## Material provided
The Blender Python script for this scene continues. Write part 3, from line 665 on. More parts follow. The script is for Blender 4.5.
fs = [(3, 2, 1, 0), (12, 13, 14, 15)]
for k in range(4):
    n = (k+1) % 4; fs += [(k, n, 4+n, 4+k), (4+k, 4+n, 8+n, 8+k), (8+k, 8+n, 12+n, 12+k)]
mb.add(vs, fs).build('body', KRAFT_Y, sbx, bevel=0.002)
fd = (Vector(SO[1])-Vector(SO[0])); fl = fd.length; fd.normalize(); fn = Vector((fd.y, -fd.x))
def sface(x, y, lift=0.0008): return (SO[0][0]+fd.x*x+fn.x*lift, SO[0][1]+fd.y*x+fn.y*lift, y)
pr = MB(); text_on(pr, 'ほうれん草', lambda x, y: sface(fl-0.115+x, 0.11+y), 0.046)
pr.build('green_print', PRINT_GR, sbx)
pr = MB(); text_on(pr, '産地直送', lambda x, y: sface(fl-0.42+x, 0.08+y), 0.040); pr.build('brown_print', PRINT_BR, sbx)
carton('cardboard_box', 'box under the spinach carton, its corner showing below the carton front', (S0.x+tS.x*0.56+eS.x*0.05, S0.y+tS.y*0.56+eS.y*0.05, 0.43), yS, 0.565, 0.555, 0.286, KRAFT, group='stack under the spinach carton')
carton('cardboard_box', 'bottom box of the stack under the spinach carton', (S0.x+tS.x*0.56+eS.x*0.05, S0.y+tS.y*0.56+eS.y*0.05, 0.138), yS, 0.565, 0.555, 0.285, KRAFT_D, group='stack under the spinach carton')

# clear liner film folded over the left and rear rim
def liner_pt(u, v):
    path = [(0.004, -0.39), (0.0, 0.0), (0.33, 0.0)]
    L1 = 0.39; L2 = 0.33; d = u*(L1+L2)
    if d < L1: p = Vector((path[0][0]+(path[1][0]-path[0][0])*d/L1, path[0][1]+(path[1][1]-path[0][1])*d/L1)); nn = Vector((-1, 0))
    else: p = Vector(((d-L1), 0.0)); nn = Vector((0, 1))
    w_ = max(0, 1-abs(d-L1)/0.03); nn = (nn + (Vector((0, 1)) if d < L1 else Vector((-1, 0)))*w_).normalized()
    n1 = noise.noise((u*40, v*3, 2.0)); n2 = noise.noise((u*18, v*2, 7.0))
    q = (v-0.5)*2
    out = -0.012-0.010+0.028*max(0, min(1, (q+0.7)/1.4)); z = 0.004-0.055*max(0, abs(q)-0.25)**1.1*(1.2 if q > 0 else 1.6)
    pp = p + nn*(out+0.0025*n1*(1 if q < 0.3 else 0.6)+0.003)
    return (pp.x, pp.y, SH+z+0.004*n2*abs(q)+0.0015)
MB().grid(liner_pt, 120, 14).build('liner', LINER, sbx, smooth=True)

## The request
Beginning at the first line above, repeat exactly until the line containing "carton('cardboard_box', 'bottom box", which is included.

## Exercise response
The Blender Python script for this scene continues. Write part 3, from line 665 on. More parts follow. The script is for Blender 4.5.
fs = [(3, 2, 1, 0), (12, 13, 14, 15)]
for k in range(4):
    n = (k+1) % 4; fs += [(k, n, 4+n, 4+k), (4+k, 4+n, 8+n, 8+k), (8+k, 8+n, 12+n, 12+k)]
mb.add(vs, fs).build('body', KRAFT_Y, sbx, bevel=0.002)
fd = (Vector(SO[1])-Vector(SO[0])); fl = fd.length; fd.normalize(); fn = Vector((fd.y, -fd.x))
def sface(x, y, lift=0.0008): return (SO[0][0]+fd.x*x+fn.x*lift, SO[0][1]+fd.y*x+fn.y*lift, y)
pr = MB(); text_on(pr, 'ほうれん草', lambda x, y: sface(fl-0.115+x, 0.11+y), 0.046)
pr.build('green_print', PRINT_GR, sbx)
pr = MB(); text_on(pr, '産地直送', lambda x, y: sface(fl-0.42+x, 0.08+y), 0.040); pr.build('brown_print', PRINT_BR, sbx)
carton('cardboard_box', 'box under the spinach carton, its corner showing below the carton front', (S0.x+tS.x*0.56+eS.x*0.05, S0.y+tS.y*0.56+eS.y*0.05, 0.43), yS, 0.565, 0.555, 0.286, KRAFT, group='stack under the spinach carton')
carton('cardboard_box', 'bottom box of the stack under the spinach carton', (S0.x+tS.x*0.56+eS.x*0.05, S0.y+tS.y*0.56+eS.y*0.05, 0.138), yS, 0.565, 0.555, 0.285, KRAFT_D, group='stack under the spinach carton')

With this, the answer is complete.